Fraunhofer Institute for High Frequency Physics and Radar Techniques FHRFirst Tests Successfully Completed
High-Resolution Radar Imaging of the Moon’s Surface with the New Target Tracking Radar of the Large Radar Facility TIRA
Researchers at Fraunhofer FHR have successfully conducted initial experiments with the new target tracking radar of the TIRA facility: They produced a high-resolution radar image of the entire Moon’s surface visible from Earth - from a distance of 385,000 kilometers! By utilizing the motion of Earth and the Moon, a significantly larger, virtual aperture was created using the 34-meter antenna of the TIRA facility, thereby achieving high resolution imaging. This method of generating a synthetic antenna aperture (SAR) enables coherent imaging of the entire visible Moon’s surface.
A New Target Tracking Radar for the TIRA Facility
The continuous improvement of the capabilities of the large radar facility TIRA (Tracking and Imaging Radar) is a central and important part of the research at Fraunhofer FHR. In the further development of the signal processing systems of the target tracking radar, the concept of software-defined radar is being consistently pursued in order to create a flexible and future-proof research instrument for space situational awareness with radar.
The signals are directly sampled and generated in the microwave domain in L-band at a wavelength of 22 centimeters, near the analog frontend of the antenna. Further processing of the digitized signals takes place in real-time on graphics processors using software-defined methods. This allows for the flexible implementation of innovative methods and their scientific utilization.
In recent weeks, an important milestone in development was reached with the successful completion of various experiments, demonstrating the suitability of the overall system concept developed by Fraunhofer FHR.
First Light for the New System
In the first experiment with this new instrument, referred to as First Light, a measurement of the Moon was conducted to investigate the system’s stability. The Moon was illuminated by the powerful transmitter of TIRA with the antenna beam of the Cassegrain antenna, and the echoes reflected from the Moon’s surface were received after approximately 2.6 seconds. The width of the antenna beam roughly corresponds to the apparent diameter of the Moon.

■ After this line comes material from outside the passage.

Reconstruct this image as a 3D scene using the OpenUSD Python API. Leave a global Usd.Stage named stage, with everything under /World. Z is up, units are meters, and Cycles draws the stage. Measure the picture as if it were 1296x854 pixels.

Since the Moon appears as a single point to the antenna beam and is not resolved by it, the rotation of the Moon and Earth was utilized over a period of about 30 minutes to virtually span a much larger antenna, the so-called synthetic aperture. Figure 1 shows this synthetic aperture (green) with the relative motion of TIRA (red) to the Moon’s surface. Along with the radar system’s distance measurement, this results in an image of the Moon’s surface with a resolution in the range of 20 meters. The reflections from the northern and southern hemispheres of the Moon overlap as they map to the same distances to the radar respectively. These two overlapping images were separated using the monopulse system of the target tracking radar, which allows post-shaping of the antenna beam. The monopulse system comprises an array of feed antennas in the focal plane of the Cassegrain reflector system, used for precise direction measurement during target tracking.
The generated SAR images of the Moon’s hemispheres are shown in Figures 2a and 2b. The synthetic aperture is given along the horizontal and the vertical coordinate gives the distance to the radar system. Figure 3 shows an excerpt of the image with the iconic Tycho crater on the southern hemisphere of the Moon.